L’umanità e quindi indotta a ritenere che in avvenire potrà fare quasi tutto ciò che vuole a riguardo della natura, dei modi di essere dell’umano, della vita e della morte.

La conseguenza veramente nuova di quanto ho richiamato è che mai come oggi nella storia si è accresciuto a dismisura il senso della propria libertà e autonomia: tutto, in fondo, sembra essere negoziabile e opinabile, tutto può essere scelto.

 

Gli atteggiamenti possibili

Si tratta di interrogarci, in spirito di fede, sulle possibilità che oggi ci sono date per vivere e proclamare il messaggio cristiano a partire dal contesto sopra descritto. In che modo, attraverso una libertà segnata dalla grazia e dalla coscienza accresciuta della propria responsabilità, gli uomini e le donne del nuovo millennio sono chiamati a superare i pericoli di un arbitrio sfrenato, non semplicemente con un ritorno al passato, al tempo dei divieti, bensì riscoprendo la propria vocazione di figli di Dio, e perciò liberi?

Se si dà un cammino dell’umanità guidato dalla Provvidenza, a noi tocca scoprire quali possibilità di Vangelo si celino nel dilagare di problemi, drammatici anche, causati dal crescente senso di libertà.

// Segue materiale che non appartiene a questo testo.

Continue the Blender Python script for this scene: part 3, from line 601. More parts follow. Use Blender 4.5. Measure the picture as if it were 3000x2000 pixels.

Vorrei in proposito ricordare un intervento del Cardinale Goffredo Danneels nel Sinodo europeo dei Vescovi, «Il trauma culturale che la Chiesa patisce non potrebbe rappresentare un salutare elettrochoc per far ripartire il cuore cristiano dell’Europa dopo una lunga anestesia spirituale?».

 

A quali condizioni?

A quali condizioni la libertà del nostro tempo è terreno propizio per la riscoperta, la riproposizione e la crescita della fede cristiana?

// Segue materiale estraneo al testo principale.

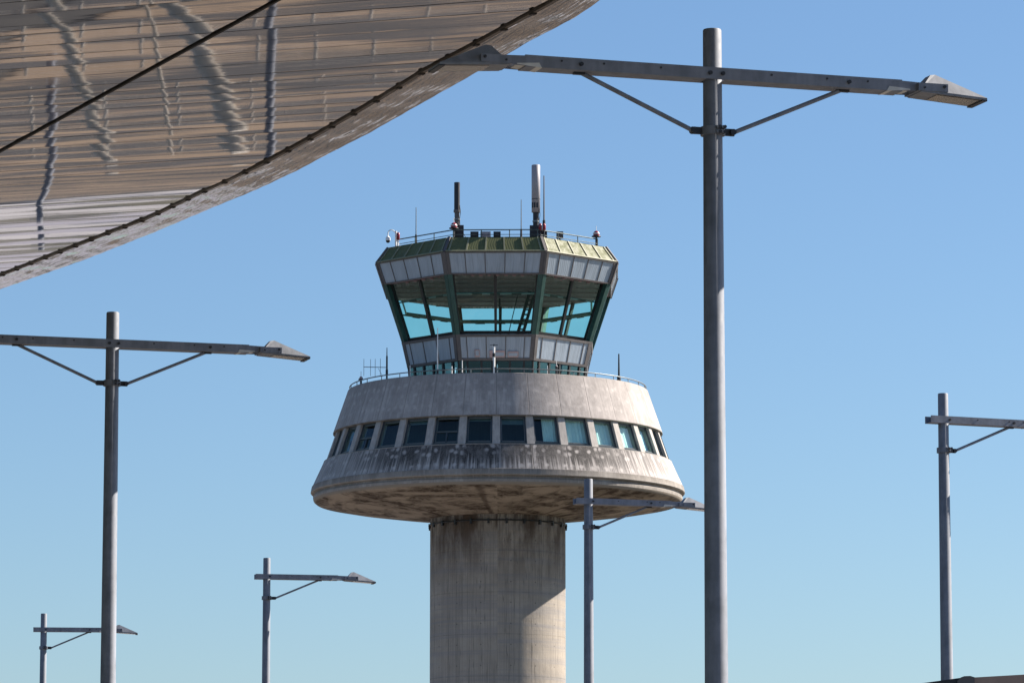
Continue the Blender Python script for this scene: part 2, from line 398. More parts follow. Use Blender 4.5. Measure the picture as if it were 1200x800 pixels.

Si tratta di condizioni che ricordano un po’ quelle di Davide di fronte a Golia, del ragazzo bisognoso di libertà nei movimenti contro il gigante che appariva ormai strapotente e vittorioso. Condizioni cioè di libertà spirituale e di scioltezza nel guardare avanti; di fiducia di fondo, senza temere di essere o di sembrare un piccolo gregge; soprattutto di coltivazione dell’interiorità e della preghiera; di familiarità con le Sacre Scritture; di azione capillare a modo di lievito e di fermento; di riconoscimento dei contravveleni e delle linee di resistenza che nascono nel cuore stesso di una società sottoposta alla deriva dell’arbitrio.

 

Vegliate e pregate

Mi piace concludere con le parole con le quali il Cardinale Danneels terminava l’intervento al Sinodo europeo dei Vescovi: «Nel momento in cui scende la notte – e la notte sta scendendo, sulle Chiese d’Occidente –, è necessario, secondo la parabola delle vergini, entrare in un tempo di veglia. Ma veglia non significa fuga: significa attesa paziente e attiva dello Sposo che viene. Entriamo dunque in questo atteggiamento di veglia. Non tutto è bene nell’Europa occidentale. Ma lo Sposo viene. Imitiamo le vergini sagge: prendiamo le lampade e dell’olio. L’olio – il contenuto – lo forniranno Dio e il suo Cristo. Ma i vasi e le lampade – i contenitori – rappresentano l’apporto degli uomini del nostro tempo: le loro domande e risposte, la loro lingua e cultura».